Black History Month was founded in 1926 by scholar Carter G. Woodsen, and was originally called Negro History Week. Woodsen spent the majority of his life trying to educate all people about the many contributions made throughout history by black men and women. February was designated as the month to celebrate, not because white people hate doing nice things for long periods of time, but because both Frederick Douglass and Abraham Lincoln were born during that month.

In a 2005 interview with “60 Minutes’s” Mike Wallace, esteemed actor Morgan Freeman explained what he thought of Woodsen’s legacy. When asked about Black History Month, Freeman answered, “Ridiculous. You’re going to relegate my history to a month? I don’t want a Black History Month. Black history is American history.”

It was a great point by Freeman, who famously illustrated the opinion that not all people of color have to celebrate their “designated” months in the same way or at all and that the experiences of one person is not necessarily the experience and mindset of every one.

This past Sunday, Comedian Lisa Lampanelli, “Queen of Mean” and “equal opportunity insulter,” tweeted a photo of herself with fellow writer Lena Dunham at the Writers Guild Awards with the caption, “Me and my na @LenaDunham of @HBOGirls — I love this beyotch!!”

As a usual fan of Lampanelli’s, I saw the photo pop up on my Twitter feed as it was posted and was immediately outraged, but hardly surprised. I felt like Lampanelli’s post in some way “ruined” Black History Month.
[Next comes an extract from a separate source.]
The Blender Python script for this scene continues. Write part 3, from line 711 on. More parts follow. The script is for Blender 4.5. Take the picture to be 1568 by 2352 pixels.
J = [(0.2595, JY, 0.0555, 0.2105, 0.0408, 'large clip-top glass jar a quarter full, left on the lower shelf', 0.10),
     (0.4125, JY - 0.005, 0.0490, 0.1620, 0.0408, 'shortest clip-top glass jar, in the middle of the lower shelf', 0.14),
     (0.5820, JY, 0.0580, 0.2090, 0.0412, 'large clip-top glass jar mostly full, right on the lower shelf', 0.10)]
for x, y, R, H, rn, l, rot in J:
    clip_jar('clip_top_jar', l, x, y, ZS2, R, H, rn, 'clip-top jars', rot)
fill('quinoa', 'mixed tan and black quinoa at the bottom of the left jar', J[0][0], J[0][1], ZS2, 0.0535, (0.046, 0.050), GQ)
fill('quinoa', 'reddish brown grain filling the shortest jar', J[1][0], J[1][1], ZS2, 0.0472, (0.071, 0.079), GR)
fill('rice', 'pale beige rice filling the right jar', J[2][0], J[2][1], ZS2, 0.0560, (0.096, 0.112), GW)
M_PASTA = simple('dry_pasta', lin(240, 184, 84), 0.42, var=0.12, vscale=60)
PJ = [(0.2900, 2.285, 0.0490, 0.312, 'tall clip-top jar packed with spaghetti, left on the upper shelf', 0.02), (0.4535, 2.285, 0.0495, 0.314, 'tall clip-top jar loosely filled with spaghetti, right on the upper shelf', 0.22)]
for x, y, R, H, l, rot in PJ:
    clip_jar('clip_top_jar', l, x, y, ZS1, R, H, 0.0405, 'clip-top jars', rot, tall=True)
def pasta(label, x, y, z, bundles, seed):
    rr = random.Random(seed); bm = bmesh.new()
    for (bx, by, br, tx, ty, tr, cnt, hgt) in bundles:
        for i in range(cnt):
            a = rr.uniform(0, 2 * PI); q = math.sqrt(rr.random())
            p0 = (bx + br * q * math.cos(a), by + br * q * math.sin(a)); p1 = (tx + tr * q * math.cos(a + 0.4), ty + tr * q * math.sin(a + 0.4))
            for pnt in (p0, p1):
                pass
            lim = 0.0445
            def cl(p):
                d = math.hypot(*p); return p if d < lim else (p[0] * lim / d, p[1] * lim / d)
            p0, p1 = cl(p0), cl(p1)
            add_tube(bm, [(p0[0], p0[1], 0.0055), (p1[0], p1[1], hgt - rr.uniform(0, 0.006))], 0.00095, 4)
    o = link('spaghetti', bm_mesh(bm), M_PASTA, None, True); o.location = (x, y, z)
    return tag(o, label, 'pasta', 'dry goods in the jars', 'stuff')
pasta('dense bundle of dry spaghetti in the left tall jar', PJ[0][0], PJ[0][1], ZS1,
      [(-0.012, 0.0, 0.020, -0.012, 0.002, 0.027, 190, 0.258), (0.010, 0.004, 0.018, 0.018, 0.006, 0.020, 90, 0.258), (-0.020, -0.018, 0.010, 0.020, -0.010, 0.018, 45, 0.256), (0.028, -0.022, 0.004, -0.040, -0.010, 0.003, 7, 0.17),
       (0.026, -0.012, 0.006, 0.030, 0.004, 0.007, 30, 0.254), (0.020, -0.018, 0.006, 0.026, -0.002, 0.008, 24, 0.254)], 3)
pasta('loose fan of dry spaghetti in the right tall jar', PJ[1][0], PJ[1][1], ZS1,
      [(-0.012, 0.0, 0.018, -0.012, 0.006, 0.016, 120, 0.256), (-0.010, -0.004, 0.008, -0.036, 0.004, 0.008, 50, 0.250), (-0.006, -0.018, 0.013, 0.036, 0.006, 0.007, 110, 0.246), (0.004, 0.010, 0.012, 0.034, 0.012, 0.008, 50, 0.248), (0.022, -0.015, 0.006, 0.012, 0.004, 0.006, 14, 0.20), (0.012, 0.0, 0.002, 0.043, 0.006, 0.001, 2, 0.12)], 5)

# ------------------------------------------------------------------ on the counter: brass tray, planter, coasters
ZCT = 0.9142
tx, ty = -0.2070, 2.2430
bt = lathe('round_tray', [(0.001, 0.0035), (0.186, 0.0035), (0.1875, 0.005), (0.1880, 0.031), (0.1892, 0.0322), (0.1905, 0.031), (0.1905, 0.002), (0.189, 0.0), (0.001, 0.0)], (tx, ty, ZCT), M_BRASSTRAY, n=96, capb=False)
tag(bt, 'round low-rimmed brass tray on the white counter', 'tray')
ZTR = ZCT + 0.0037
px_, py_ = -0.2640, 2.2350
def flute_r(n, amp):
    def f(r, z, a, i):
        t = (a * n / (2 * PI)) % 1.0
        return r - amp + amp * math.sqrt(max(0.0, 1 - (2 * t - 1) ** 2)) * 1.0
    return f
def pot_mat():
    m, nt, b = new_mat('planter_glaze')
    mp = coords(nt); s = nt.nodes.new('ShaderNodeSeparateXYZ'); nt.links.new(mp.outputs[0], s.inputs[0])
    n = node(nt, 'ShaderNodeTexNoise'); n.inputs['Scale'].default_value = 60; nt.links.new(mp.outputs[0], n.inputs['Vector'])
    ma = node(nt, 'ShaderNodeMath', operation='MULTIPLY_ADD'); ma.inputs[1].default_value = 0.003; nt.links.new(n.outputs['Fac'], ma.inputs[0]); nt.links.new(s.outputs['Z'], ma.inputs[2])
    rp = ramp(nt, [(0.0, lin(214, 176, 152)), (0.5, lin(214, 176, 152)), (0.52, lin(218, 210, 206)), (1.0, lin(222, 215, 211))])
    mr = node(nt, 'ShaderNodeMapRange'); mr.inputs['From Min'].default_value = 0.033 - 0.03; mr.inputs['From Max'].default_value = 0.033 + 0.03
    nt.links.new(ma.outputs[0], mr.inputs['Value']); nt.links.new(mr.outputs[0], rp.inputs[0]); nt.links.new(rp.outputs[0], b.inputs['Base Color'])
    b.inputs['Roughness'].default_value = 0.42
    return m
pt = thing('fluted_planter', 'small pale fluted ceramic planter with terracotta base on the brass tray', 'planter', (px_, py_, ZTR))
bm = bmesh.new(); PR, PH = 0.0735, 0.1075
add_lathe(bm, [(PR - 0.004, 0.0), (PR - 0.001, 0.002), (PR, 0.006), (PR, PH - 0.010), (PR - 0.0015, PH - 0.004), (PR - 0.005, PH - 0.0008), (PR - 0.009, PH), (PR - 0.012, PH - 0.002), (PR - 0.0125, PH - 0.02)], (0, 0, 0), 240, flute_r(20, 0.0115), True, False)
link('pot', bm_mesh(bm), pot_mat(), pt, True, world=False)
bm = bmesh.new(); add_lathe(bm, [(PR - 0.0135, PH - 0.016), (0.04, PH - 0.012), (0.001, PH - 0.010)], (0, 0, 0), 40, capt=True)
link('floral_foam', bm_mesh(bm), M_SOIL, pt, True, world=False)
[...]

Lampanelli, who grew up as an Italian-American in Connecticut, has also said “If you don’t love everybody, then you can’t make fun of anybody. I think people can sense that I have respect and love for different ethnic groups, different sexual persuasions and the different celebrities that I make fun of.”

It may be a far of a stretch to say that rhetoric used by people like Lampanelli negatively affects the success of a Black History Month. There may not be a “right way” for anyone to celebrate history months. No one has the power to “ruin” a celebratory month, but we all possess the power to enhance it with the respect we show toward it.

There is something undeniably special about large groups of people getting excited at the same time about the accomplishments of game-changing people of color. If anything, Hispanic Heritage Month or Black History Month serve as a little extra push toward greatness, a reminder that for every Jan Brewer, there’s a César Chávez. The impact of preserving these histories reaches far beyond a calendar and goes deep into the hearts of so many people striving for the same greatness.

The history of people of color is American history. If these months don’t necessarily guarantee 28 (or if you’re lucky, 30) days of peace, harmony and utmost reverence for the people they are highlighting, perhaps they serve as a check point for racial consciousness and the ways by which all Americans regard and respect matters of race.

As long as there are Victoria Jacksons around, we might need a lot more Februaries.